Już pierwszego dnia mamy też okazję poznać niezliczoną ilość kotów i małych jaszczurek. Jaszczurki w ekspresowym tempie schodzą z drogi i chowają się między wszechobecnymi na wyspie kamieniami, zaś koty podchodzą i łaszą się do nas. Po upływie kilku dni każdy kot mieszkający w Caniço de Baixo ma już nadane przez nas imię. Na szczęście nie są tak do końca bezdomne, bo każdy jest codziennie dokarmiany przez miejscowych. Zamiast polowania mogą więc wygrzewać się na słońcu przy szumie fal.
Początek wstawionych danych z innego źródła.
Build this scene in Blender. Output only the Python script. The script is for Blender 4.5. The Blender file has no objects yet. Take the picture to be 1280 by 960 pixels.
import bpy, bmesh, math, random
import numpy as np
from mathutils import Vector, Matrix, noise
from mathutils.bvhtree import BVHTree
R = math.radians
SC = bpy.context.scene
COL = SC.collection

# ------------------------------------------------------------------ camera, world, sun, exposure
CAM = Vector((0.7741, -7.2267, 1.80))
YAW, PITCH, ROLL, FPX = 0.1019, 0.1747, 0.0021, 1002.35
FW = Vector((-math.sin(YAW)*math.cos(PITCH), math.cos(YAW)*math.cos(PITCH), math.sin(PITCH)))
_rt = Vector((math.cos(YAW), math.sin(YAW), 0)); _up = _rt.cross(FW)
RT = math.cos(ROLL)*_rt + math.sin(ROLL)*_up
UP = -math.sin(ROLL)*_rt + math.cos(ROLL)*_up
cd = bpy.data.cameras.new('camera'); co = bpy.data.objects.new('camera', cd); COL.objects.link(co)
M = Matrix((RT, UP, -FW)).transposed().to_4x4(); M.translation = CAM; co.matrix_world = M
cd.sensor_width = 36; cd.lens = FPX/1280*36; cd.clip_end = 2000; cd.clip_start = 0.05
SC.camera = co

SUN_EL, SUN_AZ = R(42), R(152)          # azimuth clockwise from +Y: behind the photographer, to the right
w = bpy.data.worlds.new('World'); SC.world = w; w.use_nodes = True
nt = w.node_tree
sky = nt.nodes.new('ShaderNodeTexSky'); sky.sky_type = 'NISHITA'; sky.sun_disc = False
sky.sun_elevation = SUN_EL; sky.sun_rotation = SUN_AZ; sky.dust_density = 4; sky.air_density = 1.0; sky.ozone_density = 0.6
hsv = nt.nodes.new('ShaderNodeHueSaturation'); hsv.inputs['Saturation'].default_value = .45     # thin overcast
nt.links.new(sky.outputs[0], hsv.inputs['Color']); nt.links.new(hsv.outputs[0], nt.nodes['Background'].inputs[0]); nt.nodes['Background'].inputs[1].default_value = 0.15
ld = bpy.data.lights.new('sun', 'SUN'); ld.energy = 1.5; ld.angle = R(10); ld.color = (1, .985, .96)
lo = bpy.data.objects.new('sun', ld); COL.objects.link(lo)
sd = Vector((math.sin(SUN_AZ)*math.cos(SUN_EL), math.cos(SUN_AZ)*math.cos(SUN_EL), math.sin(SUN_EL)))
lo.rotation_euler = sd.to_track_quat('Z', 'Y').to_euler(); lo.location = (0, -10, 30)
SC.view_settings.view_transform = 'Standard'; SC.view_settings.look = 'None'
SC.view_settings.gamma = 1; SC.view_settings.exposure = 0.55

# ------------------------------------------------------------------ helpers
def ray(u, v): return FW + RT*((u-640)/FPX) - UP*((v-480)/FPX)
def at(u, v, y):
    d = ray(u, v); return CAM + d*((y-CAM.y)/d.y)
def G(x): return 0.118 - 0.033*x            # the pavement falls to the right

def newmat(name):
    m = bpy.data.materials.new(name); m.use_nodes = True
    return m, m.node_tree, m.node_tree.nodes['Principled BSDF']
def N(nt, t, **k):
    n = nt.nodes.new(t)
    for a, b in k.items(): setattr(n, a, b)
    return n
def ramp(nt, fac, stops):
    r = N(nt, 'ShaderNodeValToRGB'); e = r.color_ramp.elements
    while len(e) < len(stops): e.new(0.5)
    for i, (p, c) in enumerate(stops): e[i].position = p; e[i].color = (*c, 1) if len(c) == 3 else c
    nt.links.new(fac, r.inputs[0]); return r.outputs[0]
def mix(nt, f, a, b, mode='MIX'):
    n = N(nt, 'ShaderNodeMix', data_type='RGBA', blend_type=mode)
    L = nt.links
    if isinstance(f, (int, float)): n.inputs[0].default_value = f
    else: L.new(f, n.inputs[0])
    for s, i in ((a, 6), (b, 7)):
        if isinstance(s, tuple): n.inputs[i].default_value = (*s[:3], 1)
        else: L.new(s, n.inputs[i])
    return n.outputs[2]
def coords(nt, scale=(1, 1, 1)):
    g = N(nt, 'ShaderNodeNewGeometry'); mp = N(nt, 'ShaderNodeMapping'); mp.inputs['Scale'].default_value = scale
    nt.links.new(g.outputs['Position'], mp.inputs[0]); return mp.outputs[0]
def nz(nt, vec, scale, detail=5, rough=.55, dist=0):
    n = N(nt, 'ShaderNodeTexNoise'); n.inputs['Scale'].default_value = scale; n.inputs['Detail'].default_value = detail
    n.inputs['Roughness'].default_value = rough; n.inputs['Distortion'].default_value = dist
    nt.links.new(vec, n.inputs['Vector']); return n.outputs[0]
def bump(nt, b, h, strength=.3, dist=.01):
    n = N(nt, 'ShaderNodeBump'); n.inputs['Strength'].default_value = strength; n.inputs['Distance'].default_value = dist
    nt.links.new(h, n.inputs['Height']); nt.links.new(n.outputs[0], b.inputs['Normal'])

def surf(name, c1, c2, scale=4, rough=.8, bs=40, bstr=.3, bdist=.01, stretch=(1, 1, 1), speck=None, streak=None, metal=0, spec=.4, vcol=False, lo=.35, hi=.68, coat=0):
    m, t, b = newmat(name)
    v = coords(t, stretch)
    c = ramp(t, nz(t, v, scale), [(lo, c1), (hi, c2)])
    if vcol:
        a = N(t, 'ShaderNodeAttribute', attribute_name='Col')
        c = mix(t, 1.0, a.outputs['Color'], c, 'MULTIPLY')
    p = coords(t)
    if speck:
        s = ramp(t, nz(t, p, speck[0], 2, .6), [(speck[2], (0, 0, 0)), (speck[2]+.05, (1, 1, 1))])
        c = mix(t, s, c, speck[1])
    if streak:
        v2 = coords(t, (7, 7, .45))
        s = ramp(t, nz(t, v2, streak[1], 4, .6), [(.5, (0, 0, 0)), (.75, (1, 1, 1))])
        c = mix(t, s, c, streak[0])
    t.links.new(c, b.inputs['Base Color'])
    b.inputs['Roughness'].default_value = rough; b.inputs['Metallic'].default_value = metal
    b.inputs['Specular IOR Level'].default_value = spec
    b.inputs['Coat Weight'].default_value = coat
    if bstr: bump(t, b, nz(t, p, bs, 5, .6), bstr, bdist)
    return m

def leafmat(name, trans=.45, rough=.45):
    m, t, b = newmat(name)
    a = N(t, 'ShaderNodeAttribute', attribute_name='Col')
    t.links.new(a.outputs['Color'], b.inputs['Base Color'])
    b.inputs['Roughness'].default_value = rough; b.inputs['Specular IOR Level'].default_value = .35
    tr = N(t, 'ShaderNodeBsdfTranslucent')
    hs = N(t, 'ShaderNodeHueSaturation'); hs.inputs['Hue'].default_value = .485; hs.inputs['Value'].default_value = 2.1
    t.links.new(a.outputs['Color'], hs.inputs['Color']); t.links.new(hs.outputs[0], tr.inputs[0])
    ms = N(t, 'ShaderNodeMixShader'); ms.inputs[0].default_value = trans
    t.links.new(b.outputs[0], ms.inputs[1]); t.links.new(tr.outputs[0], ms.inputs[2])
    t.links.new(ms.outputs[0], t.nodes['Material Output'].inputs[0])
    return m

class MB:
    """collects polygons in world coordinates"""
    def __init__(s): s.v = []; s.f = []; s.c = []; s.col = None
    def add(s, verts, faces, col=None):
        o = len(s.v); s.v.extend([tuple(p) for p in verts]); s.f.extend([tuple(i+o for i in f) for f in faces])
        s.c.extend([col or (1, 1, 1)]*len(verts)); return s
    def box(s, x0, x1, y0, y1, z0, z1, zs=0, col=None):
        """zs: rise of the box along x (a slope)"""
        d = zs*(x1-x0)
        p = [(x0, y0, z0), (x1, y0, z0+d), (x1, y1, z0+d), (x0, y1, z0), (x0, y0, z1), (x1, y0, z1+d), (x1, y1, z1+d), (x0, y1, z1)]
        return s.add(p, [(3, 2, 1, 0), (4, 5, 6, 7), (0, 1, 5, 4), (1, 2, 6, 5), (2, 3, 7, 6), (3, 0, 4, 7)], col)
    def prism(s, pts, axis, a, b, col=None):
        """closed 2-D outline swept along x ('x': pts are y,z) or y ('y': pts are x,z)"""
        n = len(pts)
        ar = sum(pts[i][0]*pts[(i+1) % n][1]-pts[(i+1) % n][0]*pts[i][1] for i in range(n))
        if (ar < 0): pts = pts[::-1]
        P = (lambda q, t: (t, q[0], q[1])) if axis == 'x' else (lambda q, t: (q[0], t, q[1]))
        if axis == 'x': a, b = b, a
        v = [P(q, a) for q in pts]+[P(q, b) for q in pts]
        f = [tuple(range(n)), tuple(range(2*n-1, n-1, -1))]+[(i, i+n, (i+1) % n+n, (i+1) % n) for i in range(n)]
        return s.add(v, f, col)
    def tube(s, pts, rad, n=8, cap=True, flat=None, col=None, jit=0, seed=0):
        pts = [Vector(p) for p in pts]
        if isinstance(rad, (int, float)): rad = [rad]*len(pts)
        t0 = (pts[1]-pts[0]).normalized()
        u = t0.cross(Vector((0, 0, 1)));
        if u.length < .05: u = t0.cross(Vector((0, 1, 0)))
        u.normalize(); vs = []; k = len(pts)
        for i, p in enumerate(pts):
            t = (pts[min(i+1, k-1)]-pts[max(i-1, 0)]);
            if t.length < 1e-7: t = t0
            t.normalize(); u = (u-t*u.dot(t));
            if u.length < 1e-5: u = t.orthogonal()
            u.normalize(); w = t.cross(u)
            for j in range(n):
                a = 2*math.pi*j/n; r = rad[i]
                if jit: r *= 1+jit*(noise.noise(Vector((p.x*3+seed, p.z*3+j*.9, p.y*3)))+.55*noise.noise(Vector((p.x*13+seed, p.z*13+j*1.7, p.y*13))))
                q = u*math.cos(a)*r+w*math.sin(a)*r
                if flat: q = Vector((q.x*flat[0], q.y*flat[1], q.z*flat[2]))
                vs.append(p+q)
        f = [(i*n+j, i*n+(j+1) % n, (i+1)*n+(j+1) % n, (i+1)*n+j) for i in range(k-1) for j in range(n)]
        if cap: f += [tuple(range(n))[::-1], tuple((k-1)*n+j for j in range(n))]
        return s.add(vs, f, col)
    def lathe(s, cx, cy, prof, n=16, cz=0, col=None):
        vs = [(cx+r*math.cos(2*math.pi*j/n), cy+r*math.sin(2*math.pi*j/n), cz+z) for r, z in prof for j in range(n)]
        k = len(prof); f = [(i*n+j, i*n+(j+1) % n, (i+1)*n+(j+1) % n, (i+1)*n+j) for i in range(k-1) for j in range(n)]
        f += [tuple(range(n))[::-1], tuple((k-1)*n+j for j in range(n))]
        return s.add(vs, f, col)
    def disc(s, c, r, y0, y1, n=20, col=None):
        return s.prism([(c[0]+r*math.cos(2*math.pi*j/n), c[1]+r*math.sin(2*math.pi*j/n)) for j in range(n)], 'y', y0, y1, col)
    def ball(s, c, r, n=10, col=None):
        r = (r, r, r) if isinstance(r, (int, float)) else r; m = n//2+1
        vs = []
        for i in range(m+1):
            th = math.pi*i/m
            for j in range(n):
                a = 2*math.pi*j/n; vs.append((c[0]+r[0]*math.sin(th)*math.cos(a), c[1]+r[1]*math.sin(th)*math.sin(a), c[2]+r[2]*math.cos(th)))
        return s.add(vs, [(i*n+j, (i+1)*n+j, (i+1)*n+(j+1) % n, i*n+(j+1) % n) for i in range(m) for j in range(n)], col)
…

A szumowi temu towarzyszą zawsze odgłosy kamieni, które poruszane przez fale staczają się po stromym brzegu.

Wulkaniczne pochodzenie wyspy sprawia, że plaże na Maderze składają się prawie wyłącznie z czarnych kamieni. Najlepiej oddają to słowa wspomnianego już wcześniej znajomego przewodnika, który wytłumaczył nam, że „plaży na Maderze jest sporo tylko średnica piasku trochę jest większa niż w innych miejscach”. Kolor kolorem, ale średnica „piasku” jest dosyć mało „plażowa”. Dlatego też niektórzy mieszkańcy Madery i przyjezdni udają się promami na oddaloną o 70 kilometrów, drugą co do wielkości wyspę archipelagu – Porto Santo, która oferuje dziewięciokilometrową plażę z łagodnym zejściem do morza.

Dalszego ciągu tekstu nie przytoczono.